Every July on the south shore of Kaua’i, people gather to celebrate the island’s multicultural past and present at the Kōloa Plantation Days festival. Hawaiian culture and tradition, the foundation of the island, is shared and taught through music, dance, costumes, food, and crafts. The celebration is also a look back at how Kaua‘i’s diverse cultural landscape came to be. In 1835, Hawaii’s first sugar plantation was founded, and immigrants came to work from places such as Europe, Japan, the Philippines, Korea, China, and the Azores. Kōloa Plantation Days honors these immigrants and their heritage, as well as the Hawaiians who accepted them into their communities.

The celebration features a historic hometown parade, which includes horseback and walking units, floral floats, vintage cars, and decorated vehicles. Micah Viluan, who is part of the Timbers Kaua‘i ohana, participated in the pa’u riding. Pa’u riding is how queens and ali’i rode to special events and parties. They covered their beautiful dresses in a pa’u, a skirt made of 9-12 yards of fabric. This was fastened and draped majestically to protect their clothing from the dirt when riding on the horses.

Left to right: George Makali’i Thronas, Kamu Thronas, Micah Viluan

 

This year, Timbers Kaua‘i provided the beautiful foliage and greenery to adorn horses used in the pa’u riding. Collecting the natural materials is an integral part of creating a lei, as well as choosing the right place to gather. Micah describes the protocol when you gather: you chant (oli) to ask permission, wait and feel the presence, then you enter and gather. When you’re finished, you chant again to thank the land.
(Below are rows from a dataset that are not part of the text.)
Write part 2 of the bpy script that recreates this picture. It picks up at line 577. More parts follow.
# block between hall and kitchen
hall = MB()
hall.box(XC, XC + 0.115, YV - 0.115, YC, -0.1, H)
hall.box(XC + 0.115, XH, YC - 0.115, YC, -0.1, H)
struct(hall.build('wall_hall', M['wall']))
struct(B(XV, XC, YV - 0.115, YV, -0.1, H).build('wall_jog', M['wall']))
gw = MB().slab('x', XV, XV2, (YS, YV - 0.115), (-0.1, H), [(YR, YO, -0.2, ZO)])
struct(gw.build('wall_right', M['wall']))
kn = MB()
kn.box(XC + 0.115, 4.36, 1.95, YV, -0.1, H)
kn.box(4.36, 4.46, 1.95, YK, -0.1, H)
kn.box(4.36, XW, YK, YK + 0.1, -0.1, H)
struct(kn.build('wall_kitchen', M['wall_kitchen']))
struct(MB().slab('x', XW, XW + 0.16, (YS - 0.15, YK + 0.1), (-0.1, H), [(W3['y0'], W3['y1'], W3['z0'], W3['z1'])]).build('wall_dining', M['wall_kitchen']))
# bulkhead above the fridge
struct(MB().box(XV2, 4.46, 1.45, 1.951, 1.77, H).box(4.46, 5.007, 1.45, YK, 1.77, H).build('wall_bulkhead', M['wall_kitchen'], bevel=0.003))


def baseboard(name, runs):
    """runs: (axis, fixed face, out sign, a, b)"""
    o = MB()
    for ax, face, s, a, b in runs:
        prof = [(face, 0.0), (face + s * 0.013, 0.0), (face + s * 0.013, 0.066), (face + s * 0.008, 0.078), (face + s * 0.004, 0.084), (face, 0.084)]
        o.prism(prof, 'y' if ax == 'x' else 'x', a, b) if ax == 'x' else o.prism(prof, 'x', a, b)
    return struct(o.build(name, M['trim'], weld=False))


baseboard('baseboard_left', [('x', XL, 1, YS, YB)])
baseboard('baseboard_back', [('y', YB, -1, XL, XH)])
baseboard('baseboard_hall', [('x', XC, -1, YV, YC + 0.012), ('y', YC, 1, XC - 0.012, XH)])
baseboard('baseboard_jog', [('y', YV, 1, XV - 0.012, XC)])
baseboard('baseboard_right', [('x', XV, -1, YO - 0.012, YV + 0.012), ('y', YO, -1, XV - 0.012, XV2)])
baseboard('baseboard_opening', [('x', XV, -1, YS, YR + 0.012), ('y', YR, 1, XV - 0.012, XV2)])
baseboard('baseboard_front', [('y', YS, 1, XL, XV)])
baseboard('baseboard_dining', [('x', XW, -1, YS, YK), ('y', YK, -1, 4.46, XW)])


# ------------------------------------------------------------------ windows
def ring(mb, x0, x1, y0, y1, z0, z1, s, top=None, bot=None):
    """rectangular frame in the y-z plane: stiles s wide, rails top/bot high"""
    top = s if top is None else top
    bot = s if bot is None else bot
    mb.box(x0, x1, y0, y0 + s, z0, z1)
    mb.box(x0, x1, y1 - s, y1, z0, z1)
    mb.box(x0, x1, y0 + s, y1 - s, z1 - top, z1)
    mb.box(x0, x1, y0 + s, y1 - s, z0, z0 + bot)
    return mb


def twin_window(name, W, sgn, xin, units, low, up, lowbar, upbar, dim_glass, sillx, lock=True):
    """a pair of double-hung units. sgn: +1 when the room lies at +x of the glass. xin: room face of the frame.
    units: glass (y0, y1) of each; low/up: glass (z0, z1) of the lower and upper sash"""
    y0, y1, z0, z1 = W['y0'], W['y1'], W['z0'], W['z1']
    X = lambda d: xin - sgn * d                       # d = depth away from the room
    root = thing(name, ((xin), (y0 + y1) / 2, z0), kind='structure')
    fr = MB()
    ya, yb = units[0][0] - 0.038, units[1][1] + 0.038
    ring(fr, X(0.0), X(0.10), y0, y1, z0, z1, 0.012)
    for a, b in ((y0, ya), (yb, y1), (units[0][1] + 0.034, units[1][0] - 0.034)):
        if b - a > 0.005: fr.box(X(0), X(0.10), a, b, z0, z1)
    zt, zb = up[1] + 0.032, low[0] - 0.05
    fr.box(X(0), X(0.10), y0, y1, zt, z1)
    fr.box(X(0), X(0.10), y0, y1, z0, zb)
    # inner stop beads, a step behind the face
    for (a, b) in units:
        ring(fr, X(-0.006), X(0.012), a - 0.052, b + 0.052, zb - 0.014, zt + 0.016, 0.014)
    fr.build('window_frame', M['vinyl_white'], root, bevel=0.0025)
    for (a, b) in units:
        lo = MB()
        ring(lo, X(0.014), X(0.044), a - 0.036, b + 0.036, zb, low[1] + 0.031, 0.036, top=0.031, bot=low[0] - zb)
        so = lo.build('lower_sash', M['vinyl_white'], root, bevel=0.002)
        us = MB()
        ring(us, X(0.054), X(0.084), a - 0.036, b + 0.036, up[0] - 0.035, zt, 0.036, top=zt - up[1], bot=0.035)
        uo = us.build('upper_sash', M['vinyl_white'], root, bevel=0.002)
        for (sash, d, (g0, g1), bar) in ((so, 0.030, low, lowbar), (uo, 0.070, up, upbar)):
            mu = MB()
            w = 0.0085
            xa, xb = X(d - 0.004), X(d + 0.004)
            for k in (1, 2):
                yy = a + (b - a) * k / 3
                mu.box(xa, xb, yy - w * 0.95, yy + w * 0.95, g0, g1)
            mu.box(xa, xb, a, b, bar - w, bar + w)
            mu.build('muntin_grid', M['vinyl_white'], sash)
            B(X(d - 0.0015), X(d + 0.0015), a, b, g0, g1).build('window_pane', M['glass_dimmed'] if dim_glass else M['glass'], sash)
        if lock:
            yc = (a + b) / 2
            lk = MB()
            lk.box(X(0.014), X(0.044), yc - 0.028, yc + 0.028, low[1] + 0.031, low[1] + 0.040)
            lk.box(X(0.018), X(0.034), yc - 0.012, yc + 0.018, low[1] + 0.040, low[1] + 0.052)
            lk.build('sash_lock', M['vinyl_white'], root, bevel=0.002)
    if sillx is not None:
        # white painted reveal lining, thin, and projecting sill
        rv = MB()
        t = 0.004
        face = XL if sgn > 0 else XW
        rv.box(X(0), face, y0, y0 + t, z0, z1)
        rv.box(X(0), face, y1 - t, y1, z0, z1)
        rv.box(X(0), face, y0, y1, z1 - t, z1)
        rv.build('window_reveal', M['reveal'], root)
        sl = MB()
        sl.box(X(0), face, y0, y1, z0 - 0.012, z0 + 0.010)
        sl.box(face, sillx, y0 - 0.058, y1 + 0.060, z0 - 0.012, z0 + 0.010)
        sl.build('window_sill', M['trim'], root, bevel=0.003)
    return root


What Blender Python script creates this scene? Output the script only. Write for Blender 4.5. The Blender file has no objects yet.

Micah explains that these events illustrate what life was like during plantation days, and it is a wonderful festivity for guests and locals to see Kōloa side and talk story. Not only is Kōloa Plantation Days a wonderful tribute to the traditions and history of the many cultures on Kaua‘i, it is also a celebration of aloha and acceptance of all people. Micah loves to see that the festival continues to “keep the culture alive, and the feel of aloha alive.”